The story is told in really short chapters. Each is only a page or two long so the story drives forward really quickly and in bursts that whilst initially giving us only snippets about our characters does help to add to the mystery about their backgrounds. We have four main characters who narrate the book, each of them has a different secret they are hiding and they are all seeking the same thing, escape from their past and a new future with the promise of reuniting with loved ones they have lost or a fresh start. As their stories intertwine we learn more about the tragedies each have faced, the difficult choices war has forced upon them and the horrors they have seen along the way.

Of our narrators 3 of the 4 are wonderful characters, the fourth is a complex and difficult one to like but his voice is equally important as he brings us the voice of the German Nazi machine as it begins to fall apart and the unhinged beliefs of the Fuhrer and how they have infiltrated the German people. We may not like him but his voice provides the context that brings the books dark undertones even more to the fore.

The stories in this book are gritty and heartbreaking. Of the Young Adult novels I've read about World War II this alongside The Boy In The Striped Pyjamas are probably two of the most emotional and touching. Not to say that others are not but the subject matter is difficult to read, it includes some very adult themes and doesn't hold back during the storytelling about the sinking of the Wilhelm Gustloff.
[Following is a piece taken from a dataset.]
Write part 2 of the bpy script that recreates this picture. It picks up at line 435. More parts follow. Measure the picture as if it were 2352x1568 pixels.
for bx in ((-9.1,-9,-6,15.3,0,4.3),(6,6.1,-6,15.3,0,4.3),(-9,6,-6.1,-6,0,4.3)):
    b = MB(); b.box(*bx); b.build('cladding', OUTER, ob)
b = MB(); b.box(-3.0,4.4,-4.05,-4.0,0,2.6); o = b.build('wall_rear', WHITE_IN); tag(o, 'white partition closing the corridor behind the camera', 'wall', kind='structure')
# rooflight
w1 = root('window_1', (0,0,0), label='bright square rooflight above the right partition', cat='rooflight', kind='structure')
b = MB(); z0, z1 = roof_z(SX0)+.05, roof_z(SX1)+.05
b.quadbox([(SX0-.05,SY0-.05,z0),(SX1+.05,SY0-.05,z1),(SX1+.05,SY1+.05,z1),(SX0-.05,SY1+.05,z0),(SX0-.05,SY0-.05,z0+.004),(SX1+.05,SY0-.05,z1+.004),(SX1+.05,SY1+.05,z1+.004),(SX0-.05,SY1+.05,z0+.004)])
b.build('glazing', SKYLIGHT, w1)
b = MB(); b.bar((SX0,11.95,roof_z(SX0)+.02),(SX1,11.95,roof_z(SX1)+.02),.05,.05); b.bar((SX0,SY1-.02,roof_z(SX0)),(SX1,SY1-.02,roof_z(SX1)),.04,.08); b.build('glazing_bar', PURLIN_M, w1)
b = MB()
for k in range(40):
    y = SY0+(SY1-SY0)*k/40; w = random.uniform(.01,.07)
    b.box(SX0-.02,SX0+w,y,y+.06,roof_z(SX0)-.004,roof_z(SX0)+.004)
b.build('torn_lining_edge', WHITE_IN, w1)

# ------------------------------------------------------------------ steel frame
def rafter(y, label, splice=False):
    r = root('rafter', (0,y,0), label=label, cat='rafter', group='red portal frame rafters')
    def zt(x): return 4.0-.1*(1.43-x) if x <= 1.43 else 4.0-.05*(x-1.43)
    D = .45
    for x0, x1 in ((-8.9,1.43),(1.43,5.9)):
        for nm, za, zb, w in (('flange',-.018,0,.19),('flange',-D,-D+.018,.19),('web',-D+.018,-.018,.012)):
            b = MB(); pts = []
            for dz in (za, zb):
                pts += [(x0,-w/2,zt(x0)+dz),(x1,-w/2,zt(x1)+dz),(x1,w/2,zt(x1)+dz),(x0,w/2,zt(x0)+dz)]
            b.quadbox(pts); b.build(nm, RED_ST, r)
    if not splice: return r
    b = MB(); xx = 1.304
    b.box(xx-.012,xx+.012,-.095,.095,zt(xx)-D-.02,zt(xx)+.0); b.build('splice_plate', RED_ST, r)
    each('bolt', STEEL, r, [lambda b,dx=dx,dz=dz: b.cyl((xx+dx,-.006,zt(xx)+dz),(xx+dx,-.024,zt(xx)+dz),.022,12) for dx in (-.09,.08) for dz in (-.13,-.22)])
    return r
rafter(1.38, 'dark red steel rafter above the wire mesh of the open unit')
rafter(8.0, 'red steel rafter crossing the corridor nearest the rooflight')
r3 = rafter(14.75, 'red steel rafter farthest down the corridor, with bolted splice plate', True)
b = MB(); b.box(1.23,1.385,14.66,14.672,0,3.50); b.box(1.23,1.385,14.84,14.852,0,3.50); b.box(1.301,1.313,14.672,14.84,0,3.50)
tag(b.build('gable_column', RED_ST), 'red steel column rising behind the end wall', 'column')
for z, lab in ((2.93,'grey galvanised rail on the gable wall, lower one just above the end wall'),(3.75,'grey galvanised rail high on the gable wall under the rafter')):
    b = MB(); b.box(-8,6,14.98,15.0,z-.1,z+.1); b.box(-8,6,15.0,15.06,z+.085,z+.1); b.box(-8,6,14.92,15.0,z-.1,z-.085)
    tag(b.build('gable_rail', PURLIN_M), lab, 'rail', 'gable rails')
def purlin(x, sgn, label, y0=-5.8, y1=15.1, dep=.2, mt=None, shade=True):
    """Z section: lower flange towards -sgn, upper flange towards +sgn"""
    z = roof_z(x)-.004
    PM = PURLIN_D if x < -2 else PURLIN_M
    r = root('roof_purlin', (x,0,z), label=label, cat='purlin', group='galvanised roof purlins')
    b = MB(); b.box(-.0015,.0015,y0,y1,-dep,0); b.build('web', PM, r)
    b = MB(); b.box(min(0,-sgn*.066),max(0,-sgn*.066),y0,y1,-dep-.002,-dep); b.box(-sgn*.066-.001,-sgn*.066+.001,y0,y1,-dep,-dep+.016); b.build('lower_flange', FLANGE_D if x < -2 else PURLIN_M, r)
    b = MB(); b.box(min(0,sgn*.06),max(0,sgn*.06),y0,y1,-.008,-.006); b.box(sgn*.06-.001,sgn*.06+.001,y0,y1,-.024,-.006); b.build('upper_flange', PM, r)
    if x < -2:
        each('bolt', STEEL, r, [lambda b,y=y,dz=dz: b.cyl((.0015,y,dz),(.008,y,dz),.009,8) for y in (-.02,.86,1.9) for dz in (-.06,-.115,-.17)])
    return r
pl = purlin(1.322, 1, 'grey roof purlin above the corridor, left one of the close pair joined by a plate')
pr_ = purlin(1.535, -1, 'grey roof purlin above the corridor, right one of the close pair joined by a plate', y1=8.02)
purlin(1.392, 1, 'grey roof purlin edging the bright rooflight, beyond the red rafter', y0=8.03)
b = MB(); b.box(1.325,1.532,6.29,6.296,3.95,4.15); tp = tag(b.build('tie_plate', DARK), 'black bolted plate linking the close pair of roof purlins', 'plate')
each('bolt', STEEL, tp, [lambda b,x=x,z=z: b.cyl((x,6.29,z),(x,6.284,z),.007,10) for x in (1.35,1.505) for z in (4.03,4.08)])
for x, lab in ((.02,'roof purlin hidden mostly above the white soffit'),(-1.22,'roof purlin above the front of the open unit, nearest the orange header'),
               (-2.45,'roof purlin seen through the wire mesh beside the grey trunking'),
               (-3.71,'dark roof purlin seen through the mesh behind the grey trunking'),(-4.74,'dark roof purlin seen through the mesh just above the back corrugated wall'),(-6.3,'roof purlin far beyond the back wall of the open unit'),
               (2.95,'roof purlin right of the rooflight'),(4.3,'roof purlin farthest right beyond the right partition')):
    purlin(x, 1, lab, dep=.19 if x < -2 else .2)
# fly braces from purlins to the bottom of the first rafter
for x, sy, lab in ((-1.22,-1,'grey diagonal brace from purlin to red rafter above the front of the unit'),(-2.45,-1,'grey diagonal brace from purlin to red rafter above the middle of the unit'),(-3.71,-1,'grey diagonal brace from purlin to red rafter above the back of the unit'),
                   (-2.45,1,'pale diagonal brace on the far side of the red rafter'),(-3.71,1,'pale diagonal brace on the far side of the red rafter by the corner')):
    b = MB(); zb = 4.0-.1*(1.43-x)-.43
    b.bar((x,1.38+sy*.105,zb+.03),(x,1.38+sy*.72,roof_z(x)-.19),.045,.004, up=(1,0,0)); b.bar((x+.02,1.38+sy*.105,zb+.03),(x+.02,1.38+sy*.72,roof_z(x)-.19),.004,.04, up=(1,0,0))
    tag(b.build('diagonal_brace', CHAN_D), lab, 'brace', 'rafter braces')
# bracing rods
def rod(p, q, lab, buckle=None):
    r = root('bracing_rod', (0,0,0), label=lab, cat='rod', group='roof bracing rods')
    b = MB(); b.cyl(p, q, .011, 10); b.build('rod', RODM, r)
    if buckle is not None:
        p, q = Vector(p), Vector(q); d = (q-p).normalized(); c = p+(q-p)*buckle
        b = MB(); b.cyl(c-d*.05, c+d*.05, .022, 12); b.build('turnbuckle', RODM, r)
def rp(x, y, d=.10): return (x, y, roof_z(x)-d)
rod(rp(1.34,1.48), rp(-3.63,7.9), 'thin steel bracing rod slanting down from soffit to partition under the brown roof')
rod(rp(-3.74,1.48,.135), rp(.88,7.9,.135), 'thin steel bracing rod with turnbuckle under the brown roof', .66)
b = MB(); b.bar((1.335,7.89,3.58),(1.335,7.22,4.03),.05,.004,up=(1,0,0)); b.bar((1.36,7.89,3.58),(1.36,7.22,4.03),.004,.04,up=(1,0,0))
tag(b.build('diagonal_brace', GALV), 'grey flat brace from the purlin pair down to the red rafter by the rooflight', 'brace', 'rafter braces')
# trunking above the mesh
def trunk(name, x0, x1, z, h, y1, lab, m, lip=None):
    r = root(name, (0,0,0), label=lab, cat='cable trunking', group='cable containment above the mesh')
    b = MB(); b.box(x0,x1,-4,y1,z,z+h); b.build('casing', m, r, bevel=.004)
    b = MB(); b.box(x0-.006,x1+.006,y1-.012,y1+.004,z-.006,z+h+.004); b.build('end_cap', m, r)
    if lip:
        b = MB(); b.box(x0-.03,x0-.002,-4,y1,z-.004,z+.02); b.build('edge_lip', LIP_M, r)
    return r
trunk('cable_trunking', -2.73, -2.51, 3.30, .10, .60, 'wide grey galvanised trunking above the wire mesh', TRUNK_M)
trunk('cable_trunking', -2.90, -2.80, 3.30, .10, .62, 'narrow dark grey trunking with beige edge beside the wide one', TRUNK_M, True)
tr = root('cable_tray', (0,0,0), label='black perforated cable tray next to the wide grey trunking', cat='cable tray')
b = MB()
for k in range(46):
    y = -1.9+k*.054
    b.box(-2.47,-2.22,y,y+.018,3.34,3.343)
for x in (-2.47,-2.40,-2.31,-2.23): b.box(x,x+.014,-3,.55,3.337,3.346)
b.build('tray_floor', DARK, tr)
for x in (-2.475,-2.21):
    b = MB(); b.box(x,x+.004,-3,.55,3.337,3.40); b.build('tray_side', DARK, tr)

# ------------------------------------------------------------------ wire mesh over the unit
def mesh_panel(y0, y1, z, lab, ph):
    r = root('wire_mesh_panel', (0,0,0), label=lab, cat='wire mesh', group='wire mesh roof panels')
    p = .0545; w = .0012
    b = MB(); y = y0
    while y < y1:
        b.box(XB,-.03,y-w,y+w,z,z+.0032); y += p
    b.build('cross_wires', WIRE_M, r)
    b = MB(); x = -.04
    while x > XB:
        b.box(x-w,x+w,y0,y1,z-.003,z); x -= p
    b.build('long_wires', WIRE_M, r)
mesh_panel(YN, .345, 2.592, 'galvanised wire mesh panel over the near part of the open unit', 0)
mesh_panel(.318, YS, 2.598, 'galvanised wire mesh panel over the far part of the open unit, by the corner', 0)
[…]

I read this book in a day, I could not put it down. Once I had understood each of the characters back stories I was rooting for them, I fell in love with the surrounding characters and the character of the Shoe Poet will remain with me for a long time to come. The quote he makes on deck of the ship just before it is hit is beautiful as he tells Florian “Just when you think this was has taken everything you loved, you meet someone and realise that somehow you still have more to give” This was so poignant from an elderly man talking about the loss of his wife and how a young orphan boy gave him the strength to go on. It was such a beautiful moment in a book filled with much darkness.

It is a book I didn't have to think about what rating it deserved, from the moment I picked it up till I finished it I was drawn in, it engaged me fully and it made me fall in love with it. Absolutely inspiring writing and I cannot wait to try more books from Ruta Sepetys.